So, I'm running RedHat 7.3 on a Dell computer and I'd like to be able to back up student (user) home directories. I'm more than a little confused after looking at the HCL. Anyone have experience with doing this and if so, would you like to recommend a hardware configuration. There's about 40 gig of stuff on the server, but the home directories are much smaller than that.
If you want completely automated offline backups then your best bet is usually a stand-alone tape robot that allows network access. These boxes tend to be fairly pricey, but they're probably the most economical way of handling really large (as in terabytes) backups as they will generally span accross any number of tapes automatically. Unfortunately to keep these backups secure you still normally have to take them out of the tape robot after the backup is done.

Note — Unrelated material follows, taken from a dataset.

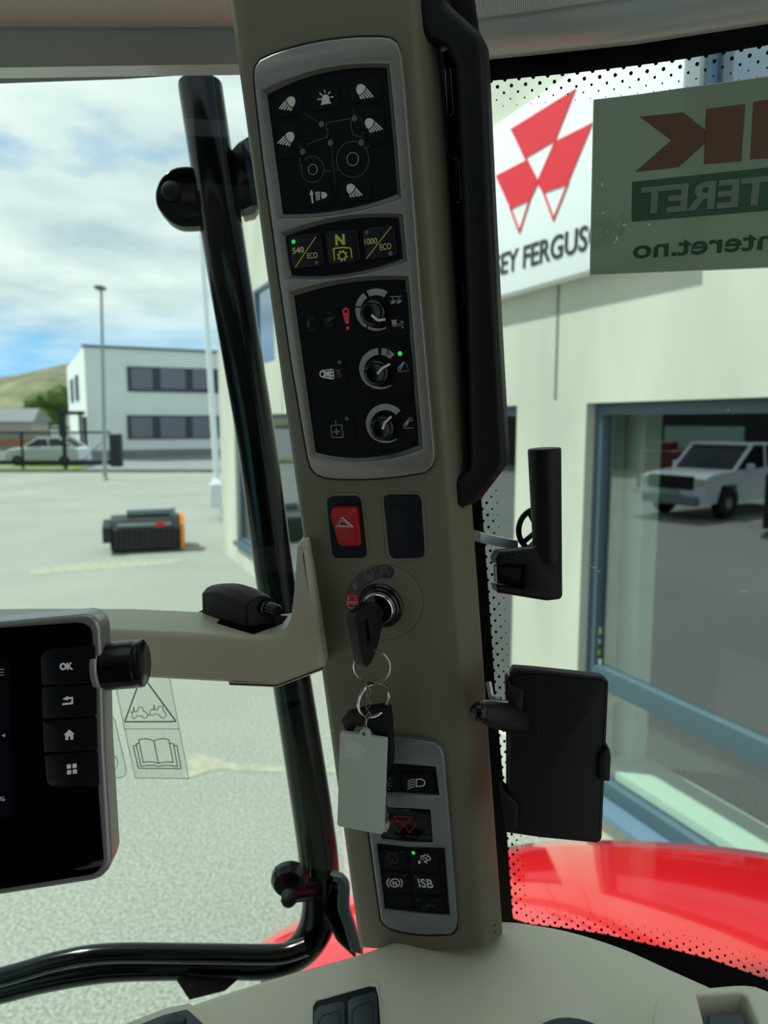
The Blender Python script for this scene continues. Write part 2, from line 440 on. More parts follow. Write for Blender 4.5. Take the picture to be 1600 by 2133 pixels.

If your backup will fit on a single tape then just about any any SCSI tape drive will work (to date I have never met either a tape robot or a SCSI tape drive that didn't work with Redhat).
For cheaper completely automated backups you can use one or more IDE drives (which may be accessed over a network). The major disadvantage here being that your backup is online all the time, hence it's possible for someone who has root access on the appropriate box to destroy your backups.
Auto-fed CD/DVD-R is also a possibility, but I wouldn't do it unless you're sure you can backup to a single disc. Disc loaders can be both quite expensive and quite unreliable. Also your backup script can get excessively complex (and start requiring large temp files) if you need to split your backup onto multiple discs.
Software wise I usually end up with is a short shell script that calls tar to do most of its dirty work and runs from a cron job. When writing such a script make sure you keep in mind that if you're sending a backup which contains /etc (particularly /etc/passwd and /etc/shadow) over a network you either want to be _REALLY_SURE_ you can trust the entire network or you want to encrypt the data (e.g. use scp or connect to the destination machine using SSH port forwarding).
You can also use Amanda, but you need to be careful with it (serious security issues if you're on an un-trusted network and it likes to use dump, which doesn't work properly with new Linux kernels).